Well, being that my birthday was coming up, I came up with a reasonable (to me anyway) excuse. I spoke to my guitar teacher and he recommended a Carvin kit from www.carvin.com. So after looking at reviews around the net, I couldn't find anything particularly bad about Carvin's products and lots of good info. Even some sound clips and lots of pictures, both on the company website and at the Carvin museum www.carvinmuseum.com. Carvin also sponsors a BBS www.carvinbbs.com where the Carvinites hang out, swap info, and drool over each others gear. Check it out.

25 December I pulled the trigger. I decided on a Bolt kit, which is basically a Strat copy, although lots of folks say they're much better, at least than the Strats you can get now. I don't have a Strat, so I'm just going off what I've read. YMMV. Anyway, the options I got on the Bolt kit were as follows:

Swamp Ash body
AP11 neck and middle pickups (standard)
C22B humbucker bridge pickup (most folks apparently choose this option)
Sperzel locking tuners
Black perloid pickguard
Tweed case

You can also get a Bolt kit with a tremolo, if you're into that kind of thing. So today, the UPS man brought my very own Bolt kit. It was carefully packed and looked great. Here's the body. I'm going to finish it with Minwax white pickling stain and Tung oil.

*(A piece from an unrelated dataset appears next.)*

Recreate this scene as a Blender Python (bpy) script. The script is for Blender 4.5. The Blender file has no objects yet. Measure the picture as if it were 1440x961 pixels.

And the neck. Nice ebony fretboard. I'm going to do the headstock in Minwax white pickling stain to match the body with Tung oil on the back. It's going to have a laser printed clear decal as well.



I'm not sure whether I'll go with the stock black perloid pickguard or figure out a way to move all the electronics over to this blue one I bought.


So, here's the first round of sanding and grain raising. Grain raising involves getting the wood damp so the fibers torn in the sanding & cutting process raise up. Once dry, you sand it smooth and repeat as necessary. I love the grain in this wood.


That's about it for tonight. Tomorrow, more sanding and grain raising, which will continue until everything's as smooth as possible.